Я слышал, что меня называют советским агентом. Каждая попытка выразить другую точку зрения, отойти от принятого сейчас бичевания России, встречает такую реакцию. Но взглянем все же на проблему шире, ведь наша совесть тоже не совсем чиста. Мы, Запад, могли помочь России уже давно. Нам не хватило фантазии, чтобы после распада СССР разумно устроить все на востоке. Россия Ельцина была к этому открыта. Но и сейчас, несмотря на российские дерзкие слова и действия с ней нужно договориться, заключить сделку, хотя момент самый неподходящий. Путин вошел на Украину, потому что он решил оспорить американское лидерство. Он говорит, что однополярная система приведет к катастрофе, что мир нужно устроить иначе.
— Как?
— Я мечтаю, чтобы США, ЕС и Россия оказались в одном идейном и политическом лагере. Ведь у нас есть общие угрозы. Я боюсь одного. Однажды я сидел в студии канала TVN во время речи Обамы перед кадетами, и должен был ее прокомментировать. Я подсчитал, что он несколько десятков раз повторил «лидерство», «наше лидерство», «американское лидерство». Это раздражало даже меня. Я хотел бы принимать участие в решении, кто — мой лидер, а не слышать это постоянно от президента США. Россияне от таких слов впадают в бешенство. Опасным становится раздел на две враждебные друг к другу цивилизации. Путин говорит Западу, что истинные корни человеческих ценностей находятся на Востоке, а в США и ЕС от чрезмерно потребления люди сошли с ума. Он повторяет, что российские идеалы и идеология лучше. А тут — геи, лесбиянки, моральное разложение, уравнивание добра и зла... Все это становится опасным. А ведь у нас были с россиянами общие ценности. Я жил в Москве и не чувствовал себя чужаком. У нас похожие реакции, мы даже обижаемся в похожих ситуациях, смеемся над одним и тем же, а для этого нужен общий культурный код.

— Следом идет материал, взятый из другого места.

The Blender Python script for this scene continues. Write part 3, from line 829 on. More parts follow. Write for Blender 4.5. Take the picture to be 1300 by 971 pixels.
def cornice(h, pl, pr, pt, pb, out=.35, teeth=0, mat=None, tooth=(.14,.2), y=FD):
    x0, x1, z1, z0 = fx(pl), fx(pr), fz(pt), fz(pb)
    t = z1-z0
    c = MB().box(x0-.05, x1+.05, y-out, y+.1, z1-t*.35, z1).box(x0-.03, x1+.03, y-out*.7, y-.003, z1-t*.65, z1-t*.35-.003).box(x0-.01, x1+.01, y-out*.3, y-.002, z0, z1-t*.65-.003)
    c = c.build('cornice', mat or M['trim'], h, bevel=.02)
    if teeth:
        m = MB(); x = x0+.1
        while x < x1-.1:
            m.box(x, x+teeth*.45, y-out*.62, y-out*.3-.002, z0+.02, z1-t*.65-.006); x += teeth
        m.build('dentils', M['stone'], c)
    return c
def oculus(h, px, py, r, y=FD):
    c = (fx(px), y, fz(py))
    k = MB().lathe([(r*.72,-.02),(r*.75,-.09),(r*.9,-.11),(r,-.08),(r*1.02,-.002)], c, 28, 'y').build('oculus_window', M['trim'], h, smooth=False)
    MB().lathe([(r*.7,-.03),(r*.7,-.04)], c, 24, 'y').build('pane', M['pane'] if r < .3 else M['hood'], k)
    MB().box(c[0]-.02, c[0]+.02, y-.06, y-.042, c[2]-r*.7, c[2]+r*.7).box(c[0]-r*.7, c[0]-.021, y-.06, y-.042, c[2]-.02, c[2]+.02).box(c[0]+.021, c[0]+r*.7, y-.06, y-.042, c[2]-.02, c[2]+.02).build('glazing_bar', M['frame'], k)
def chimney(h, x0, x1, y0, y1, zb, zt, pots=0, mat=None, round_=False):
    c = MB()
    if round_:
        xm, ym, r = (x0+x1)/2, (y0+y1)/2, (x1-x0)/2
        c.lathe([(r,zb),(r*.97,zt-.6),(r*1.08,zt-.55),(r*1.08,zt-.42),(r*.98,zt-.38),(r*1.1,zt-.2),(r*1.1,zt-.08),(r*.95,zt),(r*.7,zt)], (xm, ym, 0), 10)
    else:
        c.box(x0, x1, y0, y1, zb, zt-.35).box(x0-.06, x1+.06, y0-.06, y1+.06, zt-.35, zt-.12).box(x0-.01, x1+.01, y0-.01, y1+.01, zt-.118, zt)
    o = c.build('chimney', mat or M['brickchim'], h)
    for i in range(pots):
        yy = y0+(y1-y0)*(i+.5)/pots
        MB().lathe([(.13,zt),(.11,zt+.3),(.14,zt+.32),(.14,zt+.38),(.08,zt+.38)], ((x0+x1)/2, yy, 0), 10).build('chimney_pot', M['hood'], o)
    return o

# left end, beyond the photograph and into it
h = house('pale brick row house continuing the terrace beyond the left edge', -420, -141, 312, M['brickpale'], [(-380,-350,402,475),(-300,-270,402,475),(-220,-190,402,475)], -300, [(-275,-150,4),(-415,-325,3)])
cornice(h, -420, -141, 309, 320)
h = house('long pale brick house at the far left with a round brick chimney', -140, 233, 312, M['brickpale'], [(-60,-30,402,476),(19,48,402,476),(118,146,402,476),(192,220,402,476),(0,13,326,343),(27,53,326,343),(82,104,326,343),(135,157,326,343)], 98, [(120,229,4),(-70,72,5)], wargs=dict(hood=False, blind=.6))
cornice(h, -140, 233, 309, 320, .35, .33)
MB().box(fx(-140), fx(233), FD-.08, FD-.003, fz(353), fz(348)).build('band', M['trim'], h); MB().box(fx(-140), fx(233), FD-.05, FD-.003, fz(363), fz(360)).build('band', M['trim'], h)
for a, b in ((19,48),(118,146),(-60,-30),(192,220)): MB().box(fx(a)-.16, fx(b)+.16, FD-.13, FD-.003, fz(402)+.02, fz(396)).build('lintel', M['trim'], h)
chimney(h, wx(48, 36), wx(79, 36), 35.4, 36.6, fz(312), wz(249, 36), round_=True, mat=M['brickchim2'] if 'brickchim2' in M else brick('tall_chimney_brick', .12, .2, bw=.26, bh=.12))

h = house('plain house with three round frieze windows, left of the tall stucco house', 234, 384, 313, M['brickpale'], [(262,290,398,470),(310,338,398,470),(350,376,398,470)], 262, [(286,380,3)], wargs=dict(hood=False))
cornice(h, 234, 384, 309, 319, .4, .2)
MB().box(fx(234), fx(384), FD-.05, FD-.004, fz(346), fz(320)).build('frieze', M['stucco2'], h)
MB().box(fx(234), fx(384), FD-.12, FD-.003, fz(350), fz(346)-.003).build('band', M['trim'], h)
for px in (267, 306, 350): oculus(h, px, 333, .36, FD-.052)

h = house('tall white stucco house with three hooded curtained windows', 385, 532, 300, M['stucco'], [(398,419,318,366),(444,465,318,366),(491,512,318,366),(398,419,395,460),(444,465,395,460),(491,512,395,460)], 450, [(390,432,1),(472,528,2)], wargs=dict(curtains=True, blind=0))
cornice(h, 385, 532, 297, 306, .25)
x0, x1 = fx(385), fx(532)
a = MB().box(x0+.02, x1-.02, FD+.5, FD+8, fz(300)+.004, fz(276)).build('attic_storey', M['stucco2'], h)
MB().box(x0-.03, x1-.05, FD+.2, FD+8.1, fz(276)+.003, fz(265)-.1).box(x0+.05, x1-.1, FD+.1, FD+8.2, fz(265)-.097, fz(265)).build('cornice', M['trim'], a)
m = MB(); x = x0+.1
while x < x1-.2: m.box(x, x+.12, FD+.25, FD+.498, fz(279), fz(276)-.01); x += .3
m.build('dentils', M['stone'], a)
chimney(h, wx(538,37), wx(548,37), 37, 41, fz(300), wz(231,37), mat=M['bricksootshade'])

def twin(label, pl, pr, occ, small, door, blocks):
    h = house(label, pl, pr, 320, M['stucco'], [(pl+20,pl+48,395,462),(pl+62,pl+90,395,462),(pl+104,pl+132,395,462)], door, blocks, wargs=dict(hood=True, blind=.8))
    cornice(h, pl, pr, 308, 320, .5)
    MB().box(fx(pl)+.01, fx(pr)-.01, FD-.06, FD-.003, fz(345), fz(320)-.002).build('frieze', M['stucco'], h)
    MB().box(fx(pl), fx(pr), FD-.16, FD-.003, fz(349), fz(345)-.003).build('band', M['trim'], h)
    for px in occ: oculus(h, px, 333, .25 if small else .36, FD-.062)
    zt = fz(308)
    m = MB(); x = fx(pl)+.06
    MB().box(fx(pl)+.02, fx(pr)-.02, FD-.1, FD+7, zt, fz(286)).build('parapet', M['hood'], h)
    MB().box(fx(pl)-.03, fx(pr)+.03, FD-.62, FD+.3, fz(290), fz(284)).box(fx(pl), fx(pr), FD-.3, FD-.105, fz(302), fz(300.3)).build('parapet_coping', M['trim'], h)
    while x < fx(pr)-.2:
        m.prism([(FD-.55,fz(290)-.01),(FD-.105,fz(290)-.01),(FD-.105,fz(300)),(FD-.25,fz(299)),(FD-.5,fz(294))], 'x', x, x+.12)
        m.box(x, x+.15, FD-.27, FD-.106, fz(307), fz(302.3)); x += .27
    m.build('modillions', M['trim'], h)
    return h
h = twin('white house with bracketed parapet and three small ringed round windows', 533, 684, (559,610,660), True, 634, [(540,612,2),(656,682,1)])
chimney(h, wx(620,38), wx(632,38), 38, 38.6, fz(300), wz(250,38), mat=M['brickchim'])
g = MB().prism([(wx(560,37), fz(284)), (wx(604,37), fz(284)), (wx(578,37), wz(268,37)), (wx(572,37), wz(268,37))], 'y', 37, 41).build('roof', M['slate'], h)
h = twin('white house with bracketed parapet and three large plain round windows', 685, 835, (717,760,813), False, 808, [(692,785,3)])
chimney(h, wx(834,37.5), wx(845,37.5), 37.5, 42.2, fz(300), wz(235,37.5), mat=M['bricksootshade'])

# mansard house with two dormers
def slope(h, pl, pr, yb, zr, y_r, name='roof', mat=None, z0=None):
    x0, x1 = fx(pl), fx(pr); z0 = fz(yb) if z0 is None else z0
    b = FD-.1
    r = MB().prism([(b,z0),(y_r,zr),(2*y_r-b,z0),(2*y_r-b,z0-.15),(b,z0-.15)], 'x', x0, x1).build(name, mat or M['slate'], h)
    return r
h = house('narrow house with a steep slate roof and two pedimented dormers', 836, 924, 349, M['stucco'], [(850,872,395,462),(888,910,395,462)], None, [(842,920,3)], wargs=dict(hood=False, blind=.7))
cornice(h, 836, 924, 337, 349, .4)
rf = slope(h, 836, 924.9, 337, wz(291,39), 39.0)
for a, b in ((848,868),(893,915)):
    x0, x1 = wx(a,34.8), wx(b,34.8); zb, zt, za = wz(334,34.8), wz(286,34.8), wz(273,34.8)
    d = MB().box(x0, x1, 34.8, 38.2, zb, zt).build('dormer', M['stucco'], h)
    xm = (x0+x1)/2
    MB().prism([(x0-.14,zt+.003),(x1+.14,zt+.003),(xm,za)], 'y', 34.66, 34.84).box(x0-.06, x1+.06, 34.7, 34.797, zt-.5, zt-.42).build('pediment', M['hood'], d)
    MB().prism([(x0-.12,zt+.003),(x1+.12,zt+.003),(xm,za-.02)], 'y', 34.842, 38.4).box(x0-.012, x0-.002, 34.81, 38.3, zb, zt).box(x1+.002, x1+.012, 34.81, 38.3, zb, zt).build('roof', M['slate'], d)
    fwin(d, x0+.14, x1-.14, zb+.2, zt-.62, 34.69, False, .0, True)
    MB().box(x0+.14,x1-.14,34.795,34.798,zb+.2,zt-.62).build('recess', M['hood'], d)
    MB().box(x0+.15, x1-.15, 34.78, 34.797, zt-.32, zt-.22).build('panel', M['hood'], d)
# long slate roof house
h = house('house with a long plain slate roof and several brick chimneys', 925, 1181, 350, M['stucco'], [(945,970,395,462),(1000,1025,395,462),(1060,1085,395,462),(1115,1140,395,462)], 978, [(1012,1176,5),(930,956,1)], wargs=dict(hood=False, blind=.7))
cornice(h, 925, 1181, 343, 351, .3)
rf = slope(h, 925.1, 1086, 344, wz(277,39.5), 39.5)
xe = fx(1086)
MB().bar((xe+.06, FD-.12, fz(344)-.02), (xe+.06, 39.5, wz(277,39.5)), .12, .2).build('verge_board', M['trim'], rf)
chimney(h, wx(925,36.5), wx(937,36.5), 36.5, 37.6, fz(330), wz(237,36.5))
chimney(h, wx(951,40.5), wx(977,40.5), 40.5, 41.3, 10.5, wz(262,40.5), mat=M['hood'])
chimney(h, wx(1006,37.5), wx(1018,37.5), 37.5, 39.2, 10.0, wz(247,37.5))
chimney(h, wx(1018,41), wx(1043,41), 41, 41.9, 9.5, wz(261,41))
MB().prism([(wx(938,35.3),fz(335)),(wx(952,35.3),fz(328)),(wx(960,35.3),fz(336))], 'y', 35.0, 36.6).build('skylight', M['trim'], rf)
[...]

— У россиян и украинцев тоже много общего.
— Поэтому я считаю, что Запад совершил большую ошибку. Нельзя было планировать польский или литовский сценарий присоединения Украины к Евросоюзу. Нужно было подойти к этому, как к операции по разделению сиамских близнецов. Мы говорили о линии раскола Украины по многовековой границе религий: православия и католицизма. Украина, а особенно ее восточная часть, срослась с Россией, отношения и связи там взаимопроникали. Операция требовала тонких инструментов, заботы о судьбе обоих братьев. А что мы сделали? Мы кричали (громче всего — Польша), что не будем разговаривать с Россией об Украине. И чем это закончилось? Мирной миссией в Москве, а потом в Минске: Меркель и Олланда. Этого нельзя было предвидеть? А следовало! Это наша ошибка. Я никого не обвиняю, мы сами это сделали. Путина я тоже не защищаю, потому что в отместку он махнул топором и взял, что хотел.
— Какой сценарий видится вам на Украине?
— Она должна заморозить конфликт, и получить помощь на модернизацию от Запада. Если бы я был лидером Украины, я бы стремился провести такие реформы, чтобы люди с востока через несколько лет приползли ко мне на коленях, говоря, что хотят у меня жить, потому что у меня лучше. Условия благоприятные, мир хочет помочь Киеву.
— Как заморозить конфликт?
— Я не знаю, однако жизнь показала, что если есть мысль, то найдутся люди, которые выработают решение. Мир проделывал и не такие вещи. У Украины есть шансы на развитие. Вопрос: что сделать с этими олигархами? Это серьезная проблема. Я не знаю, достаточно ли в украинских политических элитах воли, чтобы произвести коренное переустройство государства.
— Вы сомневаетесь в эффективности руководства Яценюка и Порошенко?
— Мне обидно. Я много раз бывал на Украине десять лет назад. Мы готовили миссию президента Квасьневского (Aleksander Kwaśniewski). Люди хотели перемен, а потом рассорились и все уничтожили, а мы подключили к этому авторитет польского президента... Поэтому я не жалею, что нас нет сейчас за переговорным столом. Впрочем, мы не занимали нейтральной позиции: мы кричали на Россию, что лишь отчасти можно объяснить нашим страхом из-за нашей близости к конфликту. Поэтому не удивительно, что Москва, и не она одна, не захотела видеть нас за этим столом. Я почему-то доверяю Меркель. Политический инстинкт подсказывает, что вместе с президентом Франции она делает для Европы хорошее дело.
— Американцам не стоило сделать больше?
— Они недооценивают этот конфликт. А когда к россиянам относятся пренебрежительно, они могут сделать что-нибудь неблагоразумное. Они до зубов вооружены, и так просто не простят, по крайней мере Украину. Но Америка занята сейчас приближающимися выборами, и Украина — это лишь один из ряда волнующих их конфликтов.
— Украина может вернуть себе Крым?
— С Крымом ситуация не та, что с украинским востоком. Я много раз там бывал, и, признаюсь, хотя, возможно, это прозвучит неполиткорректно, я не чувствовал себя там, как на Украине. Конечно, украинские лидеры должны прилагать усилия к возвращению полуострова, потому что это вопрос основополагающих принципов, однако эта патовая ситуация может затянуться на годы, как на Кипре.
— Вы попробуете закончить нашу беседу на оптимистической ноте?
— У нас не было идеи: на Западе, в Польше. Мы дошли до свободы, благосостояния, и теперь не знаем, что делать дальше. Пусть этой идей станет попытка навести разумный порядок в ближайшем мире, в первую очередь — наладить отношения с Россией. Россияне охотно бы на это пошли, только нужно уважать их специфику. Но это уже задача не для меня, а для молодежи, для вашего поколения.